Sorry if that makes no sense, but I am feeling really anxious to be having these negative thoughts. Sometimes I get a strong sense of wanting to run away and start my life again anew, then literally minutes later I will be sitting with DP on the sofa watching something on TV, or at a restaurant with him, or whatever it may be, and I will think 'how lovely this all is and how lucky I am to have such a gorgeous man.'
I try not to vocalise these ups and downs in my moods and the absolute wavering that goes in my head because I know it would probably be deemed emotionally abusive to do so (basically me blowing hot and cold?) but then I feel mental and dishonest, like I have all these wild thoughts going on in my head and I just blandly stare ahead and can't discuss them.

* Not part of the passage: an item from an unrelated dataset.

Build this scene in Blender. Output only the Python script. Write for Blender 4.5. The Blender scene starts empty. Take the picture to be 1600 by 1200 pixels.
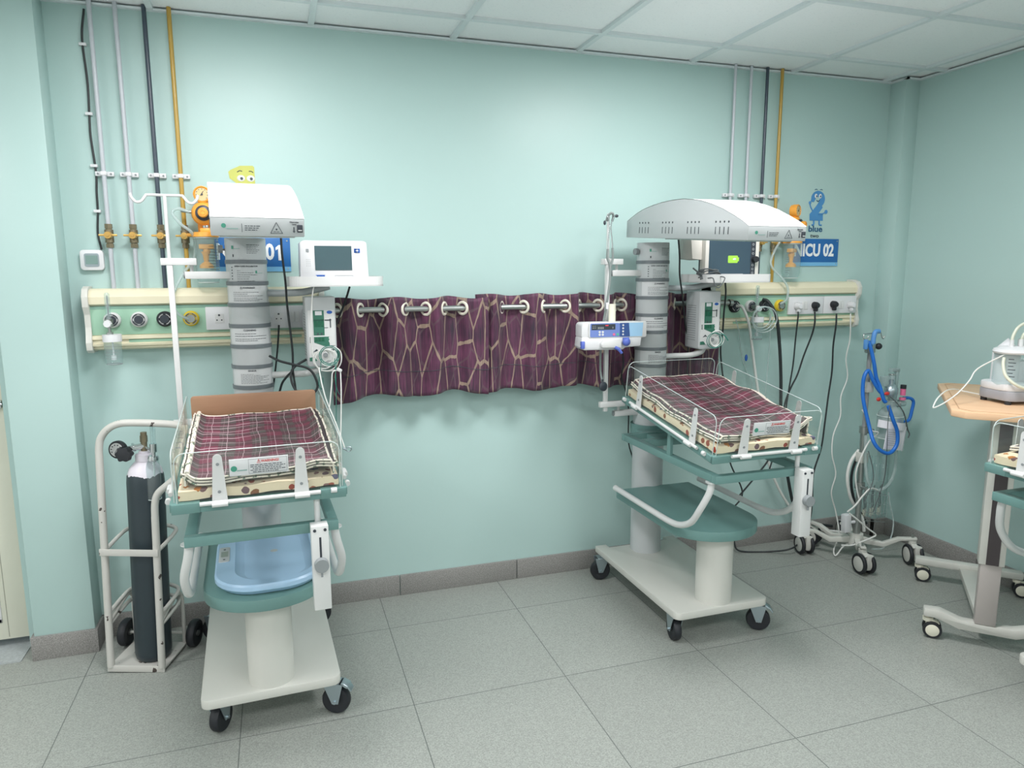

Anyone else feel like this? I just feel like I want a blank mind, I'm so sick of living in this way, letting my moods blow me from one resolution to the next. This is why I feel I should be forever alone so as not to inflict myself on anyone. I was convinced earlier this year I was going to leave DP and move country, told my mum all about it - and now I don't want to do this but am guilty, imagining him telling his mum that he was going to run away... it seems absurd. And yet it's the sort of thing I say to my mum.